Worked Example: Exchange Delisting Pipeline
An exchange announces it will delist a token in 7 days. The announcement arrives via WebSocket at 09:15:03. Your system receives it at 09:15:04 after network transit.
- Ingestion layer parses the JSON, extracts symbol, delisting date, and withdrawal deadline. It stamps the event with ingestion time and source identifier.
- Normalizer maps the exchange symbol to your internal asset ID and standardizes the date format from ISO 8601 to Unix epoch.
- Filter checks if the asset is in your active holdings. If not, the event goes to a discard log. If yes, it passes to the routing layer.
- Router publishes the normalized event to the “position_management” topic.
- Position manager queries current holdings and open orders for the asset. It calculates time remaining and checks if you have sufficient time to exit at target slippage thresholds.
- If exit is needed, it queues a market or limit order series to the execution engine. It also sets a reminder event for the withdrawal deadline.
- The reminder event, scheduled for 1 day before the deadline, triggers a second check to confirm all balances are withdrawn.
This flow completes in under 100 milliseconds if each component is colocated and the cache is warm. Adding external API calls or database writes at each step can push latency past several seconds.
Common Mistakes and Misconfigurations
- Polling instead of subscribing: REST endpoints that require polling introduce fixed delay equal to the poll interval. Use WebSocket subscriptions or webhooks where available.
- No deduplication logic: Processing the same listing announcement three times from different sources can trigger unintended position sizing or order duplication.

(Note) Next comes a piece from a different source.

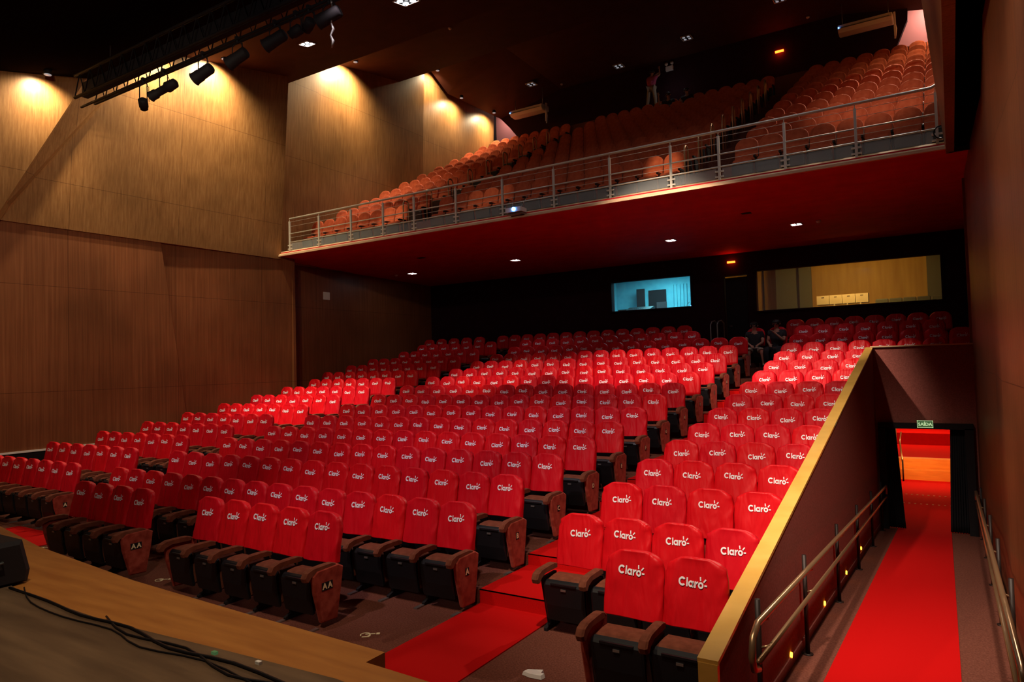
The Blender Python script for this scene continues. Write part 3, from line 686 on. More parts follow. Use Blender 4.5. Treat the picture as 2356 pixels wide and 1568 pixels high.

- Ignoring source timestamps: Relying only on ingestion time hides the true event age, leading to incorrect slippage models and backtest distortion.
- Global filters on heterogeneous strategies: Applying a single whitelist to all modules forces either overly permissive filters (noise) or overly restrictive ones (missed opportunities).
- Synchronous enrichment in the hot path: Fetching position data or contract metadata synchronously for every event creates a bottleneck. Cache standing data and refresh it on a separate schedule.
- No fallback for source outages: If your primary news source goes down and you have no secondary feed, you lose visibility into critical events. Maintain at least two sources for mission critical event types.
What to Verify Before You Rely on This
- Confirm the latency profile of each source under load. Providers may throttle or delay delivery during high volume periods.
- Check whether the source provides source timestamps or only delivery timestamps.
- Verify the event schema has not changed if you have not updated client libraries recently. Providers occasionally add required fields or change date formats.
- Test deduplication logic against historical data containing known duplicate announcements.
- Validate that your filter rules still align with current portfolio composition and strategy criteria.
- Confirm your WebSocket reconnection logic handles both clean disconnects and abrupt connection loss without dropping events.
- Review the API rate limits and burst allowances for each source, especially if you plan to query historical event data during initialization.
- Check if the source requires authentication tokens and how token expiry is handled.
- Verify whether delisting or downtime notices include machine readable dates or require natural language parsing.
- Test the failover path if your primary message broker or cache layer becomes unavailable.
Next Steps
- Audit your current news ingestion pipeline for synchronous bottlenecks and replace them with cached lookups or async queries.
- Implement source timestamp logging and calculate the distribution of event age at ingestion to identify slow sources.
- Set up a parallel development feed that logs discarded events and review it weekly to tune filter rules without missing emerging opportunities.